The National Chicken Council asked the U.S. Food and Drug Administration (FDA) today to modify a rule that would have the unanticipated effect of virtually eliminating the market for hatching eggs that are not needed for broiler production and are sold to companies that can use them for processed food products. Download the cover letter. Download the petition.

“FDA’s rule on handling of eggs was intended to apply to table eggs, and to apply it without warning to hatching eggs makes no sense and achieves no gain in food safety since processed egg products fully meet safety standards without the required refrigeration step,” said Steve Pretanik, NCC’s director of science and technology.

The rule on “farm to table shell egg safety” did not apply to hatching eggs when it was proposed in 2004, and the broiler chicken industry did not comment on the rule since it did not apply to the industry, according to the NCC petition to FDA. However, by the time the rule was published in final form in July 2009, it had been changed to apply to hatching eggs in such a way as to prevent them from being sold to processors known as “breakers.”

The rule requires that any eggs being sold for human consumption must be refrigerated at 45 degrees Fahrenheit no more than 36 hours after they are laid in order to control Salmonella. The table egg industry is set up to comply with the rule.

In the broiler chicken industry – which is completely separate from the table egg industry — however, eggs from breeder flocks can be held for several days at cool room temperature before being put into incubators. If a company does not need all the hatching eggs on hand, surplus eggs can be withheld from incubation and sent instead to egg breakers. In 2009, approximately 367 million surplus hatching eggs worth $5 million were sold to breakers.

Refrigerating hatching eggs at 45 degrees, as required for table eggs, is not an option since such a low temperature would ruin them as hatching eggs, the petition said. Since a company rarely decides if eggs are surplus as soon as 36 hours after lay, the FDA rule would have the effect of barring hatching eggs from the breaker market.

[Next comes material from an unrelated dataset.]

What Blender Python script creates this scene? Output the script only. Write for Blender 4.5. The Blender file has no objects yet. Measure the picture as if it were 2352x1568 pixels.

The refrigeration requirement is unnecessary for hatching eggs since breakers already pasteurize egg products to achieve a 99.999 percent reduction in Salmonella, the same standard as applied to table eggs, Pretanik said.

The requirement to refrigerate hatching eggs was apparently added to the rule on the basis of a single comment from an unnamed individual or company who told FDA that hatching eggs are already refrigerated, but did not explain that hatching eggs are kept at 65 degrees, not 45, Pretanik said, judging from the FDA discussion that accompanied publication of the final rule.

In its petition, NCC asked FDA to amend the final rule or to reopen the comment period with respect to application of the rule to hatching eggs.

NCC represents the companies that produce and process chickens. Member companies account for about 95 percent of the chicken sold in the United States and the vast majority of surplus hatching egg.